## [Problem]
Using the data beneath, show every line that includes the word "pixels".

━━━━━━━━━━━━━━━━━━━━━━━━━━━━━━

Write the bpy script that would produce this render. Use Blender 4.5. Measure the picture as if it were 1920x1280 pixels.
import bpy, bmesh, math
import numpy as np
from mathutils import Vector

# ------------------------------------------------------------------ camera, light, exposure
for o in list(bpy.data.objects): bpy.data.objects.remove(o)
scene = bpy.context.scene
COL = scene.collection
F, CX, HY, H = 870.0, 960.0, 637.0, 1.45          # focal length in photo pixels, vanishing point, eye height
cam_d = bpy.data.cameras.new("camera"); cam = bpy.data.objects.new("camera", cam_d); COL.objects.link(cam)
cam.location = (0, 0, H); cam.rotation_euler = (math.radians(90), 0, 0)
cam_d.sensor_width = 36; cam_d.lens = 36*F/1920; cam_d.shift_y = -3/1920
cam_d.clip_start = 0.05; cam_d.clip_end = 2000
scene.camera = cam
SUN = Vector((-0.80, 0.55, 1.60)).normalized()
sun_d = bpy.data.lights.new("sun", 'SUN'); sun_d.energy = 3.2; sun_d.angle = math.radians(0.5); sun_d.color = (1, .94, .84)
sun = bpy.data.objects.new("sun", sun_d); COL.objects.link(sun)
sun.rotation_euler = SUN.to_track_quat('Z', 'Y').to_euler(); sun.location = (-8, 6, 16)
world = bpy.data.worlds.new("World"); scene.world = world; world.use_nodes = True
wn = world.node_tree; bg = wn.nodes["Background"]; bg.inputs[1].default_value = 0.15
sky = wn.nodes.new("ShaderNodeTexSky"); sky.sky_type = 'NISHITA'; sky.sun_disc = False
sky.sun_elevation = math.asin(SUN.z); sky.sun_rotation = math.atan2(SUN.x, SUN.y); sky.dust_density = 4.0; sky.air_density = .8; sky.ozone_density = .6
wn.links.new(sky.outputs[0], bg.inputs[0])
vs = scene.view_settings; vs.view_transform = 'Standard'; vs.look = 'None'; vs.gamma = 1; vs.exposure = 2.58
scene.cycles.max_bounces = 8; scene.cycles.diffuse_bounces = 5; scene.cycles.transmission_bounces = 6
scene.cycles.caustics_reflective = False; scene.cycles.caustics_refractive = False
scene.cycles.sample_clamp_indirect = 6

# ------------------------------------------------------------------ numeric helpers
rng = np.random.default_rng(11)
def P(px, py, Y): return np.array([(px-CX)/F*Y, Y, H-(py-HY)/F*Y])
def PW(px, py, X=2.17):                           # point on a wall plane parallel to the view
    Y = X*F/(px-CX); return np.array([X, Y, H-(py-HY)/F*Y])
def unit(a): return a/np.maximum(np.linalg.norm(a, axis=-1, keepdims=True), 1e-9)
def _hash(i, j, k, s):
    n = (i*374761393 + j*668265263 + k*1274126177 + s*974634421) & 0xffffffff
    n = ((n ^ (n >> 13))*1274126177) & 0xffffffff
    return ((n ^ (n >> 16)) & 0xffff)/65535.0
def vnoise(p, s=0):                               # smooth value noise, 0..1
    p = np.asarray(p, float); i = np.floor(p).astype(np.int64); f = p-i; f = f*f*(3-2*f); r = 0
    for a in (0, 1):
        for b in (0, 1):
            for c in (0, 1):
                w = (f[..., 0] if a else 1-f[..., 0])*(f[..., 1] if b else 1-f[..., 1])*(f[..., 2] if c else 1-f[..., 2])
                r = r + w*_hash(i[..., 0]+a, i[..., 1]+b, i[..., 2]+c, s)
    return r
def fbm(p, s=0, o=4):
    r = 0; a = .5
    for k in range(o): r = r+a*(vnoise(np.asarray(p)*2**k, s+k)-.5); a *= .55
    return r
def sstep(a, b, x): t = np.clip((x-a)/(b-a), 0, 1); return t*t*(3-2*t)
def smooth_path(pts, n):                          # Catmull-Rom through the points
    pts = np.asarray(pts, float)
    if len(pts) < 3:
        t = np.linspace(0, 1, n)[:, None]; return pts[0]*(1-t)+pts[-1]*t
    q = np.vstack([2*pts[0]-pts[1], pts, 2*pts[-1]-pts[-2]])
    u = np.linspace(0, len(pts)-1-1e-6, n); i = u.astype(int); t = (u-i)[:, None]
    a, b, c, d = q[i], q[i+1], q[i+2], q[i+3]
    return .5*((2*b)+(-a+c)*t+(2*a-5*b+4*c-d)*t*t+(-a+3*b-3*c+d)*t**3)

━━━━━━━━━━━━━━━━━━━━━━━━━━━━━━

## [The answer]
Write the bpy script that would produce this render. Use Blender 4.5. Measure the picture as if it were 1920x1280 pixels.
F, CX, HY, H = 870.0, 960.0, 637.0, 1.45          # focal length in photo pixels, vanishing point, eye height